Is AMD’s Radeon RX 5500 XT Hamstrung by VRAM and PCIe Bandwidth?

With the release of the budget RX 5500 XT, AMD started to fill out the bottom two-thirds of its product stack, bringing much-needed competition into that segment. The graphics card arrived with 4GB and 8GB variants ($169 and $199 respectively), and in our RX 5500 XT review, some titles–namely Forza Horizon 4, Battlefield V, Far Cry 5 and Shadow of the Tomb Raider–the 4GB variant performed considerably slower when running Ultra settings. The initial takeaway from this was the 4GB capacity is simply not enough for those titles, which is correct. However, there’s more to it.

German website pcgameshardware.de recently tested both RX 5500 XT versions using PCIe 3.0 and PCIe 4.0. The results were a bit surprising.

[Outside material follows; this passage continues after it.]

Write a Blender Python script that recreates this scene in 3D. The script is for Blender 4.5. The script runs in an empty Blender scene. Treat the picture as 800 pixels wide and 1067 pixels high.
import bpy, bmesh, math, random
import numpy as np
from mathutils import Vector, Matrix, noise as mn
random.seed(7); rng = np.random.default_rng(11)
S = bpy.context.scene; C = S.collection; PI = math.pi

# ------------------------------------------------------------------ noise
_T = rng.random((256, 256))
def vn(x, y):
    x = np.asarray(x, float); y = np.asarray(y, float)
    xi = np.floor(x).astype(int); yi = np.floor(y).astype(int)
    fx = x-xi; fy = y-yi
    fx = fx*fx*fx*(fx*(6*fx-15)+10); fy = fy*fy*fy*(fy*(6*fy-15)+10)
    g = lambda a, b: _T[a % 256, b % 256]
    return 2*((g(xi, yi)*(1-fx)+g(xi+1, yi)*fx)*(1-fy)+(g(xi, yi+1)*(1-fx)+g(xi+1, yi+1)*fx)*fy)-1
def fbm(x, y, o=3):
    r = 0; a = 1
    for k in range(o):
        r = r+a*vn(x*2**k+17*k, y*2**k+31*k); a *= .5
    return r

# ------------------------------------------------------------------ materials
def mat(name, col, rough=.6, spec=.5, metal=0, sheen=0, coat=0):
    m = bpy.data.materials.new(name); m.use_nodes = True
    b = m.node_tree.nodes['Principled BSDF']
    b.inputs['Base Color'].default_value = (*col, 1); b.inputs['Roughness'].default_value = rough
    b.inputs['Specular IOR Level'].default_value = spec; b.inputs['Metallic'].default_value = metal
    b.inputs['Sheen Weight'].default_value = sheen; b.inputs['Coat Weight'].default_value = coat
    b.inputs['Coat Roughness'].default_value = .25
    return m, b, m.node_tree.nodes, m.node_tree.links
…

They found that when the 4GB card’s VRAM buffer was full, running on a PCIe 4.0 slot improved performance by reducing the impact of using VRAM. The 8GB also displayed minor improvements from PCIe 3.0 to 4.0, but the 8GB capacity is what makes that card shine, since the extra memory means the card didn’t have to dump data off of the faster VRAM as often.

So why does this happen? Once the VRAM is filled up, the extra data is sent to the system RAM across the PCIe bus. The faster the bus, the faster the swapped data will get where it needs to go and not delay the next frame. The 5500 XT is wired as a PCIe 4.0 x8 card (physical tab is x16), which yields the same theoretical bandwidth as PCIe 3.0 x16. According to the article, AMD said that is sufficient for a GPU of this performance class. For all intents and purposes, this is correct. However, for games that eclipse the installed VRAM we see it can fall short.

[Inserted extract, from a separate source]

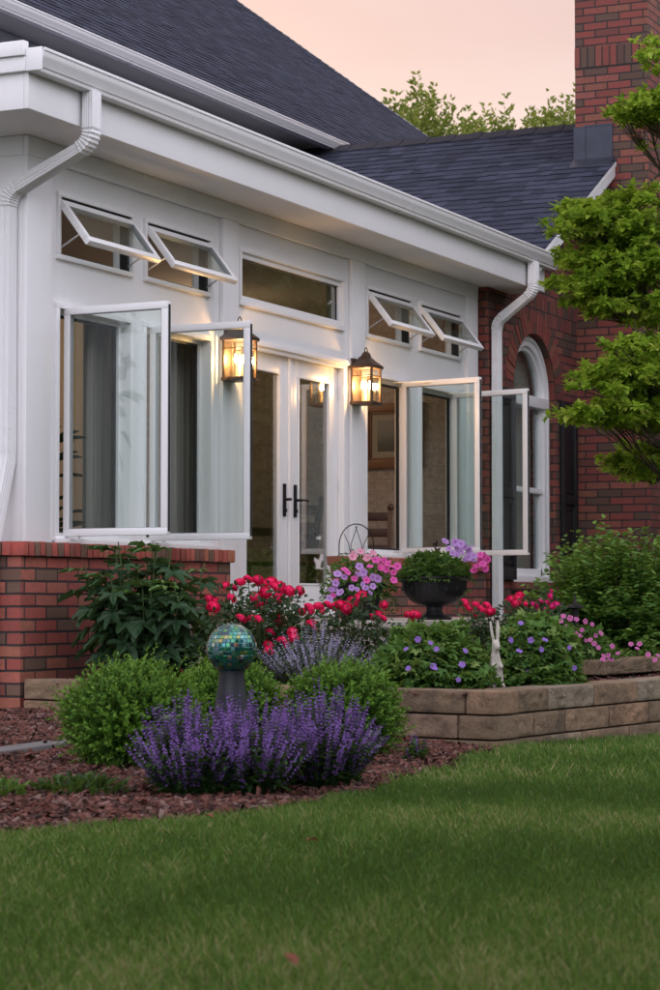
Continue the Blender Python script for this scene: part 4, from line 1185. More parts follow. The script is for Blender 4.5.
# ---- roses
def rose_mesh(mat, r=.036, petals=30):
    c = Cloud()
    for k in range(petals):
        u = (k+.5)/petals; a = k*2.399+random.uniform(-.3,.3); el = 1.25-1.55*u**.9+random.uniform(-.12,.12)
        d = np.array([math.cos(a)*math.cos(el), math.sin(a)*math.cos(el), math.sin(el)])
        upv = np.array([-math.cos(a)*math.sin(el), -math.sin(a)*math.sin(el), math.cos(el)])
        dr = nrm(upv*(1.05-.55*u)+d*(.15+.75*u)); L = r*(.55+.32*u)
        c.leaves(T_PETAL, d*r*(.30+.42*u)-dr*L*.42, dr, d+rdir(1)[0]*.18, L, L*(1.15+.3*random.random()), random.random(), hz=1.5)
    o = c.build('rose_bloom', mat, None, (0,0,0), smooth=True)
    me = o.data; bpy.data.objects.remove(o); return me
ROSES = [rose_mesh(PM['rose'], .034, 44), rose_mesh(PM['rose'], .028, 36), rose_mesh(PM['pinkrose'], .027, 40)]
def flower_part(parent, me, p, nrmv, name, s=1.0):
    o = bpy.data.objects.new(name, me); COL.objects.link(o); place(o, p, parent)
    q = Vector(nrmv).to_track_quat('Z', 'Y'); o.rotation_euler = (q @ Matrix.Rotation(random.random()*6.28, 3, 'Z').to_quaternion()).to_euler()
    o.scale = (s, s, s); return o
def leafy_mound(c, x, y, z0, rx, ry, h, n, T, L, W, seed=0, lo=.0, tone=.5):
    d = rdir(n); d[:,2] = np.abs(d[:,2]); k = RG.random(n)**.45
    lump = 1+.18*noise3(d, 2.6, seed)+.08*noise3(d, 7, seed+1)
    p = np.array([x,y,z0+lo])+d*np.array([rx,ry,h-lo])*(k*lump)[:,None]
    dd = nrm(d*np.array([1,1,.35])+rdir(n)*.75); up = nrm(d+np.array([0,0,1.1])+rdir(n)*.4)
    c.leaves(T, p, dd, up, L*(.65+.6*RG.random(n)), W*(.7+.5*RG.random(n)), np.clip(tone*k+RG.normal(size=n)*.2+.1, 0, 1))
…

What pcgameshardware.de showed was that during memory reads and writes, the transfer rate was effectively cut in half. Whereas PCIe 4.0 x16 would reach 12.5 GBps, x8 only reaches around 6.5-6.7 GBps — half the throughput. Memory copy speeds are not affected, as this is the transfer rate from the memory itself.

So what does this mean for performance? The improvements varied by title (and settings), but pcgameshardware.de tested Assassin’s Creed Odyssey, Battlefield V, Far Cry: New Dawn, Wolfenstein Youngblood and Shadow of the Tomb Raider. In each test, there were improvements in the 4GB card when it was running on a PCIe 4.0 system. Some were significant, others not so much. Assassin’s Creed and Far Cry appeared to benefit the most, along with Wolfenstein Youngblood. The 8GB variant also showed slight improvements across the board, but not nearly as much. 

In the end, it’s a curious choice for AMD to wire these cards in an x8 configuration, particularly with the 4GB card, which has a greater chance of running into VRAM limits. While many titles will not run into these issues, those that do can take a severe performance hit. 

With all of this information, I’m left wondering why AMD chose to configure the card in this manner? Cost perhaps? Increasing the performance of both cards can only help the optics, especially on the 4GB card, which is the most affected. This could have been spun as a reason to buy into the AMD Ryzen 3000 X570 ecosystem as a bright spot for PCIe 4.0. But instead, we are left wondering, why?